Open Wide!
Ashley Wood
Emergent Literacy Design

Rationale: Before learning to read and spell, young learners must first learn that letters stand for phonemes and spellings are mapped onto phonemes in spoken words. Since short vowels are so difficult for children to identify, this lesson will help them identify /o/ (short o). They will be able to recognize /o/ in spoken words by learning a meaningful representation and letter symbol. They will then practice finding /o/ in words.

Materials:

            Primary paper and pencil
            Chart with: “Ozzie the octopus had an operation in October.”
            Paper with octopus and crayons
            Doc in the Fog (Educational Insights)
            Picture page with: dog, mat, bar, cat, block, fish, mop, doctor

Procedures:

1. Introduce the lesson by explaining that our written language is a secret code. “Today, we are going to be working to try to break that secret code. To do this, we must know what letters stand for and the mouth moves we make when we say words. Today, we are going to particularly be working on the mouth move /o/. In the beginning, you may not be able to spot /o/ in words, but as you become familiar with it, you will be able to spot it in all kinds of words.”

2. Ask students: Have you ever been to the doctor with a soar throat and he tells you to open your mouth wide and say /o/? That is the mouth move that we are going to be looking for in words today! The ahhhh sound you make when you you’re your mouth is wide for the doctor is actually the short o sound. Now let’s practice together, pretend that the doctor is telling you to make the /o/ sound when you open your mouth wide, ready, go! Great job!

3. Now that we know what /o/ sounds like, let’s try a tongue twister! “Ozzie the octopus had an operation in October.” Now everyone say it together three times. Now we are going to say it again, but stretch the /o/ at the beginning of the words. “Oooozie the ooooctopus had an oooperation in Oooctober.” Good, this time we are going to try something a little different. This time, try to break off the /o/ from the rest of the word. “/o/ zzie the /o/ cotopus had an /o/ peration in /o/ tober.”

4. (Have students take out primary paper and pencil.) We can use letter o to spell /o/. Let’s write it. I want to see everyone’s o. When I put a sticker on your paper, I want you to draw nine more just like the one that I put a sticker next to. When you see letter Start at the fence line, curve around to touch the sidewalk, and then curve back around to the fence line where you first started. When you see letter o all by itself in a word, that’s the signal to say /o/.

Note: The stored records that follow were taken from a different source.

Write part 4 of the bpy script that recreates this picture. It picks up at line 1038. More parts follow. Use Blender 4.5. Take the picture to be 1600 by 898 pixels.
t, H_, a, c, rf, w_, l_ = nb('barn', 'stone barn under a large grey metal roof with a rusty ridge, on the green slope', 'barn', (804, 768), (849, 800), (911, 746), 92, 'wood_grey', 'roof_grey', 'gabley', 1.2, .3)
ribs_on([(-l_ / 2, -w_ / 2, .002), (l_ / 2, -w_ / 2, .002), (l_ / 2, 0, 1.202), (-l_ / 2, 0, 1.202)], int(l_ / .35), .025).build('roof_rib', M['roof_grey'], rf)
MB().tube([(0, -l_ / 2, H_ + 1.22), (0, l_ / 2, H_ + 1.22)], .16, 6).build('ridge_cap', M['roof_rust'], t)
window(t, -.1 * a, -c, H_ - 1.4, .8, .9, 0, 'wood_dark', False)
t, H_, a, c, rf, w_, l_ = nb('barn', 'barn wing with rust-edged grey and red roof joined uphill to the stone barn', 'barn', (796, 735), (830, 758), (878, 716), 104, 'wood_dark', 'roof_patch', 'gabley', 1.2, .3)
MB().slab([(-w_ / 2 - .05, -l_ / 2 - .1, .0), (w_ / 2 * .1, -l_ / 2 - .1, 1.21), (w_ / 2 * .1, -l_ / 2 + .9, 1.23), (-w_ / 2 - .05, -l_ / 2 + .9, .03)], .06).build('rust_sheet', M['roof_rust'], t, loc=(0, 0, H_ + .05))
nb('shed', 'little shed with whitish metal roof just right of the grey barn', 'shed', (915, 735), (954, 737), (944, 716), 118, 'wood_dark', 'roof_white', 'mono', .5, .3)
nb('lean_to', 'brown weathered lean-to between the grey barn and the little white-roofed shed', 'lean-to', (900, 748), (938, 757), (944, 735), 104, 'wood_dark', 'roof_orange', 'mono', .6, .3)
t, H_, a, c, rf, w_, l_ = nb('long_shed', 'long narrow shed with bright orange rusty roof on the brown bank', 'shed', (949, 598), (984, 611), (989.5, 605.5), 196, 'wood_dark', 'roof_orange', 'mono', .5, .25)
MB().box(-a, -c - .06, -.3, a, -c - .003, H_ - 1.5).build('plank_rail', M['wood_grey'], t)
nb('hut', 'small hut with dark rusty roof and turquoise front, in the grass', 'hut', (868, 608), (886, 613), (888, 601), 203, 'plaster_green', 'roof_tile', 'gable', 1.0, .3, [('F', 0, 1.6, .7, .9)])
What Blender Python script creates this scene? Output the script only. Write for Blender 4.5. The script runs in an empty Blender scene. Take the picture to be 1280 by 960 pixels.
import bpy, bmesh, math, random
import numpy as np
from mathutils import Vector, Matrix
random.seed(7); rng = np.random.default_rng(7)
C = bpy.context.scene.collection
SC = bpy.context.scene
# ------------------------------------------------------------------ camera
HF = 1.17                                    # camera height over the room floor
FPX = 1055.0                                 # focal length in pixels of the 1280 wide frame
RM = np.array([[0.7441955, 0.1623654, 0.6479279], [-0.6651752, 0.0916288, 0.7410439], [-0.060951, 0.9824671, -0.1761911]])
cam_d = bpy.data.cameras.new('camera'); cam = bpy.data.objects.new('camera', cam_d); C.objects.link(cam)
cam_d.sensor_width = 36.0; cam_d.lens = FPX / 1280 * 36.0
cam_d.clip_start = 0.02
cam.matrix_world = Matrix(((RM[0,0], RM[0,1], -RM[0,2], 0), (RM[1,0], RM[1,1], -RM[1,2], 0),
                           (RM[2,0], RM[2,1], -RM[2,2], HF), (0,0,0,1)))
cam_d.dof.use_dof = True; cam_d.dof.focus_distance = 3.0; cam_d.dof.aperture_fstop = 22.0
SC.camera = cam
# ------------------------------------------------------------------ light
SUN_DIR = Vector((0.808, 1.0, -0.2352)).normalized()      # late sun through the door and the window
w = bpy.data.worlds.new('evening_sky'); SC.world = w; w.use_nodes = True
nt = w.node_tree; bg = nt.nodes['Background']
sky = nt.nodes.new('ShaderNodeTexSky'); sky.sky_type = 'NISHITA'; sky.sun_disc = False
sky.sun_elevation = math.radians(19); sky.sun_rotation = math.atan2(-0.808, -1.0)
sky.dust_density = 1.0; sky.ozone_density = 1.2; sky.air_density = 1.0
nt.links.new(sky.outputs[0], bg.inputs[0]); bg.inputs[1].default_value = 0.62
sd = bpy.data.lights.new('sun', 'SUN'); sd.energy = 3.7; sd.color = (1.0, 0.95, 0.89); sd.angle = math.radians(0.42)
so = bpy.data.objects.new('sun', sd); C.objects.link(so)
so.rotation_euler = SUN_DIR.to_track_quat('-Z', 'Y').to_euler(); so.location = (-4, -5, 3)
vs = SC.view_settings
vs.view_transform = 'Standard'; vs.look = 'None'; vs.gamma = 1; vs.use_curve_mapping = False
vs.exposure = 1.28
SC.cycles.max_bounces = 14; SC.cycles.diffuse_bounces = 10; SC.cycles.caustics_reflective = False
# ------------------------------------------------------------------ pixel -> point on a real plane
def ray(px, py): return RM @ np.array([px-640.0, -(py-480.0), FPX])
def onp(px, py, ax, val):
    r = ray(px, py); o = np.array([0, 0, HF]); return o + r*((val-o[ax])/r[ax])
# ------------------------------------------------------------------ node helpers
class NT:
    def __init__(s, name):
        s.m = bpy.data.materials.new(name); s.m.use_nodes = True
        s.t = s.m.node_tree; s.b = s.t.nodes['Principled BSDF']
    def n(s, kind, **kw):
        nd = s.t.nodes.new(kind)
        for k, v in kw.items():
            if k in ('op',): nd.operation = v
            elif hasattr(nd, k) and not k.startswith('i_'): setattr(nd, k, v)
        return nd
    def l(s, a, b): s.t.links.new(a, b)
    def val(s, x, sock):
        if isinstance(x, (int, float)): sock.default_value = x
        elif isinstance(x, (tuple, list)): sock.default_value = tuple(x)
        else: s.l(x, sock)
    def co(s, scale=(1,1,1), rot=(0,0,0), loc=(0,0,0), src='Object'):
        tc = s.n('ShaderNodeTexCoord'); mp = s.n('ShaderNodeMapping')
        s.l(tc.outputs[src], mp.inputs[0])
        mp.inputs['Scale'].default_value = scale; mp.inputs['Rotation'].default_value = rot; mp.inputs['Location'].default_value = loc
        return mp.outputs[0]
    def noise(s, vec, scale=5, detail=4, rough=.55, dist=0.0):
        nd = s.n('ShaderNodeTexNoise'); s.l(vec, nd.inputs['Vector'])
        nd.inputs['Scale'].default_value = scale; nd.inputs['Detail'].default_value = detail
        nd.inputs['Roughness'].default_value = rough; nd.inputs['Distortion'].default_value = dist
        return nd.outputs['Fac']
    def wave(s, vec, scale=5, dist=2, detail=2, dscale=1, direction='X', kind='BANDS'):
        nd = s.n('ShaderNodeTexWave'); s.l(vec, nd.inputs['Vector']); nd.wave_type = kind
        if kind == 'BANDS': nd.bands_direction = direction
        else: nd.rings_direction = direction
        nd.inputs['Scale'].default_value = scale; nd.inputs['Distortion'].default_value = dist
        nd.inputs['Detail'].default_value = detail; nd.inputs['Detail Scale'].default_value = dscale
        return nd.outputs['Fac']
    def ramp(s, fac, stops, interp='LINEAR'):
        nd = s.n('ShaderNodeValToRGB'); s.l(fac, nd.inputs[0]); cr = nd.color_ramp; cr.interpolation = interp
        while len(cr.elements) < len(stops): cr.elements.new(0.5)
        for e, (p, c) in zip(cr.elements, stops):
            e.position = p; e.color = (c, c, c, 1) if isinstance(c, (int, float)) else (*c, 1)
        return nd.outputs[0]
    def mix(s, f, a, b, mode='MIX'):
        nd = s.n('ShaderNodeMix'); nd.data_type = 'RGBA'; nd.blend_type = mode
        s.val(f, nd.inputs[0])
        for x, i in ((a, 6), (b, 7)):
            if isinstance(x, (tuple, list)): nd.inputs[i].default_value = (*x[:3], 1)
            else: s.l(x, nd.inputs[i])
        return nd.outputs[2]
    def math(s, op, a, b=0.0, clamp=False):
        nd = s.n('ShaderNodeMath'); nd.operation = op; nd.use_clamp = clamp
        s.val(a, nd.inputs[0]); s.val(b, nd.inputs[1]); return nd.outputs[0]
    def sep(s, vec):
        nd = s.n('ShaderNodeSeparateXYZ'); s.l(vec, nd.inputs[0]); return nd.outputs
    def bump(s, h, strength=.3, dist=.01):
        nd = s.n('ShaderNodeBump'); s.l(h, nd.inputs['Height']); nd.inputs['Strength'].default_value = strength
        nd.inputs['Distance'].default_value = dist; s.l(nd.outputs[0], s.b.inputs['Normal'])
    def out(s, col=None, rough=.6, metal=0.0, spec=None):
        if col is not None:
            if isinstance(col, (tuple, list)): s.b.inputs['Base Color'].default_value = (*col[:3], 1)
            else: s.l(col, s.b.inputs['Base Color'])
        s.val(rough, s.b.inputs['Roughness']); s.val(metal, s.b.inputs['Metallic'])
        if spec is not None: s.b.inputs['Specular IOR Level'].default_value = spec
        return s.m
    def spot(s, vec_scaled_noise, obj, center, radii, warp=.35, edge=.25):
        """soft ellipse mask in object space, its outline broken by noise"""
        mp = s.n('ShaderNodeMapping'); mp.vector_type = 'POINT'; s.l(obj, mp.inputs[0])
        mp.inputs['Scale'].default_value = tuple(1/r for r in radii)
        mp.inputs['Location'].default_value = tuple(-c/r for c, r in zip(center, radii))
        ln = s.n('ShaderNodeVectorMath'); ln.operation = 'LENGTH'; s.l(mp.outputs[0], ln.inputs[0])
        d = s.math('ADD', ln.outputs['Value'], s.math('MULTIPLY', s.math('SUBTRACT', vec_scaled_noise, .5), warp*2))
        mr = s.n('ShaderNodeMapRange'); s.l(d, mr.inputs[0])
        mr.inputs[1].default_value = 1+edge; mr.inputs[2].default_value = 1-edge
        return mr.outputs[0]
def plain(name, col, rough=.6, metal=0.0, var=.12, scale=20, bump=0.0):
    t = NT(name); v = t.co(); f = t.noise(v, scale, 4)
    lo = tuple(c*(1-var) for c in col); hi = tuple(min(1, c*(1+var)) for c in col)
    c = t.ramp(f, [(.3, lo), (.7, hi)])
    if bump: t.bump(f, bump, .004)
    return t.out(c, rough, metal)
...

5. Let me show you how to find /o/ in spot. I am going to stretch spot out in slow motion and listen for the sound you make when you open your mouth for the doctor. S-s-s-p-p-o-t. S-s-p-p-o-o…there it is! I do hear the /o/ sound when I open my mouth wide.

6. Call on students to answer and tell how they knew: Do you hear /o/ in dog or cat? Mop or nap? Black or block? Stop or stay? (Pass out a card to each student.) “Let’s see if you can spot the mouth move /o/ in some words. Open your mouth wide when you /o/. Ozzie, the, octopus, had, an, operation, in, October.

7. Read Doc in the Fog and talk about the story. Read it again, and have students raise their hands when they hear words with /o/. List their words on the board. Have students write a message about it using invented spelling inside the octopus on their paper. Display their work.

8. For assessment, distribute the picture page and assist the students in naming each picture. Ask the students to color the pictures whose names have /o/.

References:

Champine, Lindsey. Emergent Literacy: Open Your Mouth and Say Ahh!